Justice for Trayvon Martin
I believe that the question of Justice for Trayvon Martin is one of the most profound and challenging questions that our country now faces.
To begin with, it now requires a federal civil rights trial that focuses on Zimmerman's racial profiling of Martin, a critical and obvious factor in this tragedy which the Florida judge excluded from the criminal trial.
But justice for Trayvon Martin goes beyond a new trial. It requires that we accept the challenge and responsibility for creating a society in which there are no “outsiders”.
In his 1963 book, The American Revolution: Pages from a Negro Workers Notebook, Jimmy Boggs warned in chapter 4 that in a society where Jobs have been eliminated by HiTech and the right to live has been tied to Work and Jobs, millions of “outsiders” without the right to life, liberty and the pursuit of happiness are being created.

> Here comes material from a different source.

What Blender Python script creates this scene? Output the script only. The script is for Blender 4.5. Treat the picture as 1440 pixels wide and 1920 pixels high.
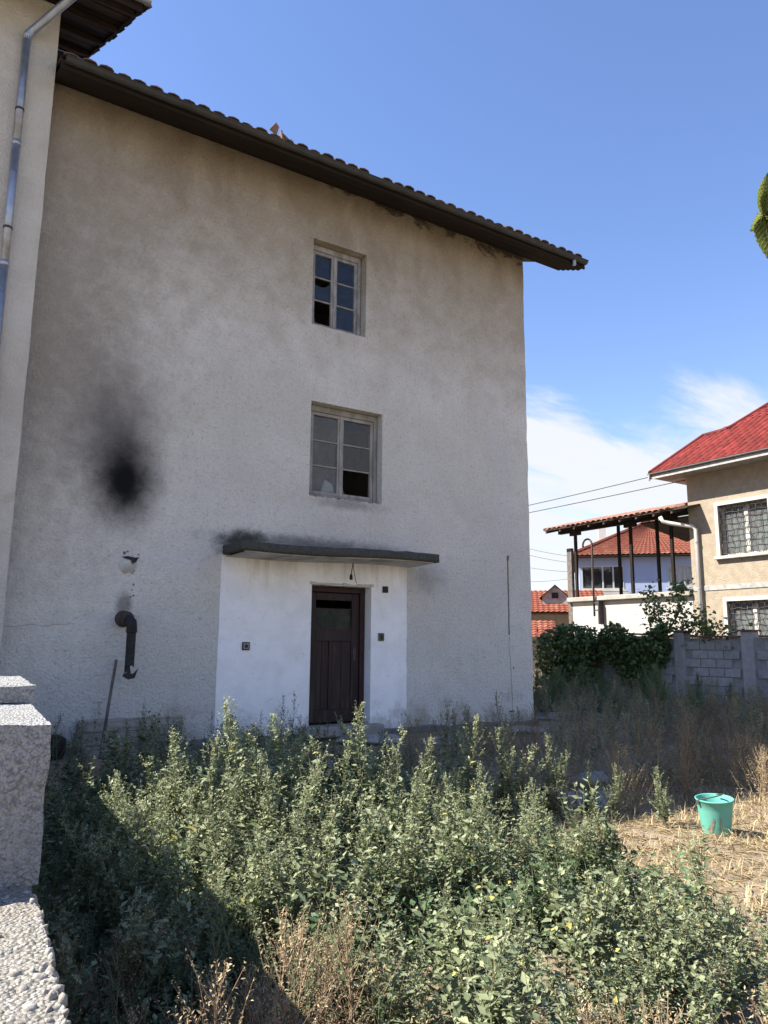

Therefore, he said, we now urgently need a philosophy of what it means to be a contributing member to society that is not based on being a worker or having a job.

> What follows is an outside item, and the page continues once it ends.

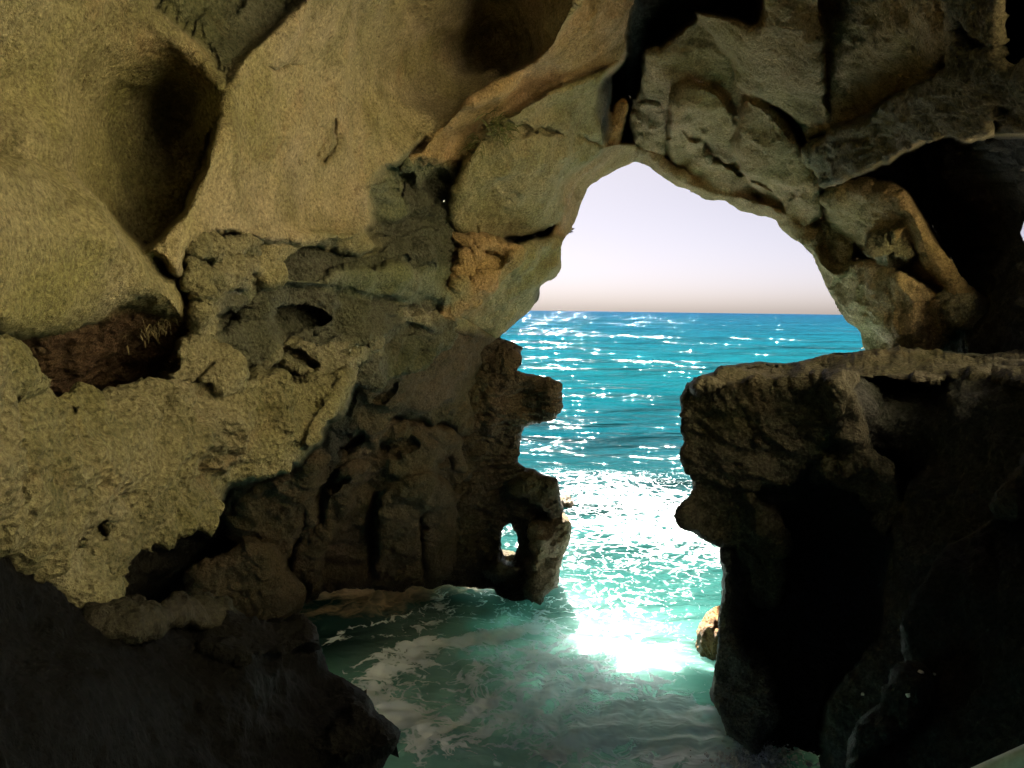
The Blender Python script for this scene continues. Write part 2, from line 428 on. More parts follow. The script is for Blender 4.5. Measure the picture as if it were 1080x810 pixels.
# lip under it, with the oval hollow below
P([(270, 262), (300, 243), (330, 236), (370, 236), (388, 248), (392, 262), (370, 268), (340, 262), (315, 262), (300, 275), (305, 290), (285, 300), (262, 296)],
  [(270, 270, 9.0), (330, 240, 9.6), (388, 250, 10.9), (290, 292, 9.4), (350, 262, 10.2)], w=10, h=.45, rough=.15, col=OLIVE)
# green band
P([(285, 286), (330, 290), (390, 282), (420, 285), (450, 292), (478, 310), (474, 325), (440, 318), (400, 318), (350, 308), (300, 300), (255, 310), (250, 298)],
  [(260, 300, 9.2), (340, 296, 10.4), (400, 298, 11.7), (470, 318, 14.2), (450, 296, 13.2)], w=8, h=.3, rough=.3, col=GREEN)
P([(245, 315), (300, 300), (350, 312), (410, 322), (472, 328), (468, 345), (445, 352), (430, 350), (390, 362), (345, 345), (330, 355), (290, 342), (262, 350), (240, 335)],
  [(250, 325, 9.7), (300, 310, 10.4), (350, 330, 11.5), (410, 330, 12.7), (470, 338, 14.6), (300, 345, 10.9)], w=8, h=.4, rough=1.0, col=GREY, warp=10)
P([(262, 365), (290, 352), (320, 350), (350, 345), (378, 342), (400, 352), (395, 368), (372, 380), (360, 395), (330, 402), (300, 392), (275, 388)],
  [(265, 375, 9.6), (330, 360, 10.7), (390, 355, 12.2), (350, 390, 10.9), (300, 390, 10.0)], w=10, h=.6, rough=1.1, col=GREY, warp=12)
# craggy dark block under the lips
P([(364, 205), (378, 186), (405, 172), (440, 160), (470, 160), (482, 175), (474, 205), (450, 225), (425, 205), (420, 230), (432, 260), (405, 262), (386, 250), (384, 232), (370, 225)],
  [(366, 208, 11.0), (405, 175, 11.9), (470, 165, 13.2), (440, 205, 13.6), (400, 250, 13.3), (380, 225, 11.5)], w=10, h=.7, rough=.95, col=GREEN, warp=10)
P([(390, 262), (420, 250), (455, 262), (472, 285), (465, 305), (430, 300), (400, 295)], [(395, 275, 12.6), (465, 290, 13.8), (430, 255, 13.4)], w=16, h=.7, rough=.9, col=GREEN, warp=9)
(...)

At this point in our country's history I believe this means accepting the responsibility for struggling to create a new American Dream, a dream based on a mode of production that provides everyone with the opportunity to produce the goods and services that a community needs.
We now know what Jimmy didn't know, that High Tech, using 3D, can be the basis of a new mode of production in which workshops in every neighborhood can provide every community's needs for everything, from clothing to housing, to transportation.

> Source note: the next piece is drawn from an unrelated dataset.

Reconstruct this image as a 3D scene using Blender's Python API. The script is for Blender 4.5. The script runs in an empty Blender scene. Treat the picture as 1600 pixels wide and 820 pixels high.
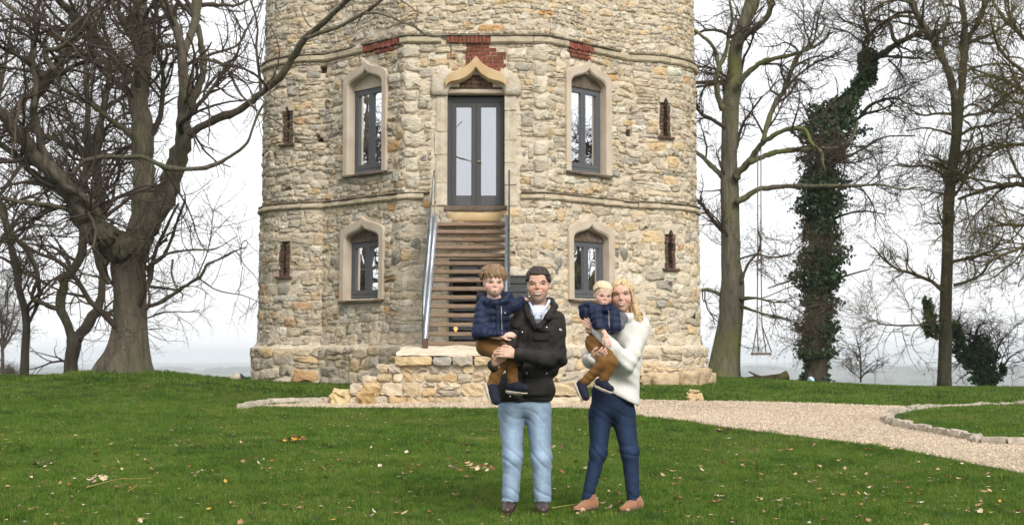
import bpy, math, random
import numpy as np
from mathutils import Vector, Matrix
random.seed(7); RNG = np.random.default_rng(11)
S = bpy.context.scene
COL = S.collection
PI = math.pi

# ------------------------------------------------------------------ camera
FPX = 2300.0; CX = 800.0; CY = 410.0; HOR = 555.0
CAMZ = 1.165
PITCH = math.atan((HOR - CY) / FPX)
cam = bpy.data.objects.new('camera', bpy.data.cameras.new('camera')); COL.objects.link(cam)
cam.location = (0, 0, CAMZ); cam.rotation_euler = (PI / 2 + PITCH, 0, 0)
cam.data.sensor_width = 36; cam.data.lens = 36 * FPX / 1600
cam.data.clip_start = 0.1; cam.data.clip_end = 20000
cam.data.dof.use_dof = True; cam.data.dof.focus_distance = 11.0; cam.data.dof.aperture_fstop = 7.1
S.camera = cam

# ------------------------------------------------------------------ sky, sun, exposure
SUN_EL, SUN_AZ = math.radians(40), math.radians(24)      # azimuth: to the right of straight behind the camera
w = bpy.data.worlds.new('World'); S.world = w; w.use_nodes = True
nt = w.node_tree; nt.nodes.clear()
out = nt.nodes.new('ShaderNodeOutputWorld'); bg = nt.nodes.new('ShaderNodeBackground')
sky = nt.nodes.new('ShaderNodeTexSky'); sky.sky_type = 'NISHITA'; sky.sun_disc = False
sky.sun_elevation = SUN_EL; sky.sun_rotation = math.radians(180) - SUN_AZ
tc = nt.nodes.new('ShaderNodeTexCoord'); sep = nt.nodes.new('ShaderNodeSeparateXYZ')
nt.links.new(tc.outputs['Generated'], sep.inputs[0])
mr = nt.nodes.new('ShaderNodeMapRange'); mr.inputs['From Min'].default_value = -0.02; mr.inputs['From Max'].default_value = 1.0
nt.links.new(sep.outputs['Z'], mr.inputs['Value'])
cr = nt.nodes.new('ShaderNodeValToRGB'); e = cr.color_ramp.elements
e[0].position = 0.0; e[0].color = (.84, .845, .86, 1)
e[1].position = 1.0; e[1].color = (1, 1, 1, 1)
k = e.new(0.13); k.color = (.94, .945, .96, 1)
nt.links.new(mr.outputs[0], cr.inputs[0])
nz = nt.nodes.new('ShaderNodeTexNoise'); nz.inputs['Scale'].default_value = 2.6; nz.inputs['Detail'].default_value = 5
mp = nt.nodes.new('ShaderNodeMapping'); mp.inputs['Scale'].default_value = (1, 1, 3)
nt.links.new(tc.outputs['Generated'], mp.inputs[0]); nt.links.new(mp.outputs[0], nz.inputs['Vector'])
cl = nt.nodes.new('ShaderNodeMapRange'); cl.inputs['From Min'].default_value = .3; cl.inputs['From Max'].default_value = .7
cl.inputs['To Min'].default_value = 0.94; cl.inputs['To Max'].default_value = 1.04
nt.links.new(nz.outputs['Fac'], cl.inputs['Value'])
mul = nt.nodes.new('ShaderNodeVectorMath'); mul.operation = 'SCALE'
nt.links.new(cr.outputs[0], mul.inputs[0]); nt.links.new(cl.outputs[0], mul.inputs['Scale'])
sc10 = nt.nodes.new('ShaderNodeVectorMath'); sc10.operation = 'SCALE'; sc10.inputs['Scale'].default_value = 13.6
nt.links.new(mul.outputs[0], sc10.inputs[0])
mx = nt.nodes.new('ShaderNodeMix'); mx.data_type = 'RGBA'; mx.inputs[0].default_value = 0.92
nt.links.new(sky.outputs[0], mx.inputs[6]); nt.links.new(sc10.outputs[0], mx.inputs[7])
nt.links.new(mx.outputs[2], bg.inputs[0]); bg.inputs[1].default_value = 0.085
nt.links.new(bg.outputs[0], out.inputs[0])

sun = bpy.data.objects.new('sun', bpy.data.lights.new('sun', 'SUN')); COL.objects.link(sun)
sun.data.energy = 2.6; sun.data.angle = math.radians(25); sun.data.color = (1, .95, .88)
sd = Vector((math.sin(SUN_AZ) * math.cos(SUN_EL), -math.cos(SUN_AZ) * math.cos(SUN_EL), math.sin(SUN_EL)))
sun.rotation_euler = sd.to_track_quat('Z', 'Y').to_euler()
S.view_settings.view_transform = 'Standard'; S.view_settings.look = 'None'
S.view_settings.exposure = 0.27; S.view_settings.gamma = 1
S.cycles.use_denoising = True
S.cycles.max_bounces = 6; S.cycles.transparent_max_bounces = 12
S.cycles.volume_bounces = 1

# ------------------------------------------------------------------ pixel of the 1600x820 photograph -> world
cp, sp = math.cos(PITCH), math.sin(PITCH)
def ray(px, py):
    u, v = (px - CX) / FPX, (CY - py) / FPX
    return np.array([u, cp - v * sp, sp + v * cp])
def at(px, py, Y):
    r = ray(px, py); t = Y / r[1]
    return np.array([r[0] * t, Y, CAMZ + r[2] * t])

# ------------------------------------------------------------------ objects and properties
CHILD_OFF = {}
def tag(o, label=None, cat=None, group=None, kind=None):
    if label: o['label'] = label
    if cat: o['category'] = cat
    if group: o['group'] = group
    if kind: o['kind'] = kind
    return o
def thing(name, loc, label, cat, group=None):
    o = bpy.data.objects.new(name, None); COL.objects.link(o); o.location = tuple(float(v) for v in loc)
    o.empty_display_size = 0.2
    CHILD_OFF[o] = np.array(loc, float)
    return tag(o, label, cat, group)
def mesh_obj(name, V, F, m, parent=None, smooth=False, attr=None, loc=None, kind=None):
    """V: world coordinates (n,3); F: list of index tuples or (n,4)/(n,3) array."""
    V = np.asarray(V, float)
    off = np.zeros(3)
    if parent is not None: off = CHILD_OFF[parent]
    elif loc is not None: off = np.array(loc, float)
    me = bpy.data.meshes.new(name)
    if isinstance(F, np.ndarray):
        nF, kk = F.shape
        me.vertices.add(len(V)); me.vertices.foreach_set('co', (V - off).astype(np.float32).ravel())
        me.loops.add(nF * kk); me.loops.foreach_set('vertex_index', F.astype(np.int32).ravel())
        me.polygons.add(nF); me.polygons.foreach_set('loop_start', np.arange(0, nF * kk, kk, dtype=np.int32))
        me.update(calc_edges=True)
    else:
        me.from_pydata((V - off).tolist(), [], F); me.update()
    if attr:
        for an, av in attr.items():
            a = me.attributes.new(an, 'FLOAT_COLOR', 'POINT')
            c = np.ones((len(V), 4), np.float32); c[:, :av.shape[1]] = av
            a.data.foreach_set('color', c.ravel())
    if smooth: me.polygons.foreach_set('use_smooth', np.ones(len(me.polygons), bool))
    if m is not None: me.materials.append(m)
    o = bpy.data.objects.new(name, me); COL.objects.link(o)
    if parent is not None:
        o.parent = parent; CHILD_OFF[o] = off
    elif loc is not None:
        o.location = tuple(float(v) for v in loc); CHILD_OFF[o] = off
    if kind: o['kind'] = kind
    return o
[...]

So nobody needs to be an “outsider.”
This “New Work, New Culture,” initiated by University of Michigan Professor Emerita Fritzhof Bergmann, is now being seriously discussed and explored in Germany and Detroit.
We will soon hold a meeting at which Boggs Center board member Barbara Stachowski will report on her recent discussions in Germany with Bergmann's colleagues and co-workers.
Meanwhile I suggest reading “The Printed World” in the May issue of Smithsonian Magazine; the discussion between Professor Bergmann and YES editor Sarah van Gelder on the Boggs Center website.; and the two articles on “re-Imagining Work” by Rich Feldman (Another Production is Possible) and Barbara Stachowski (New Work & New Culture) in the little pamphlet on [R] Evolution in the 21ST Century.
This is our opportunity to go beyond protest and engage in visionary organizing to create “the beloved community.”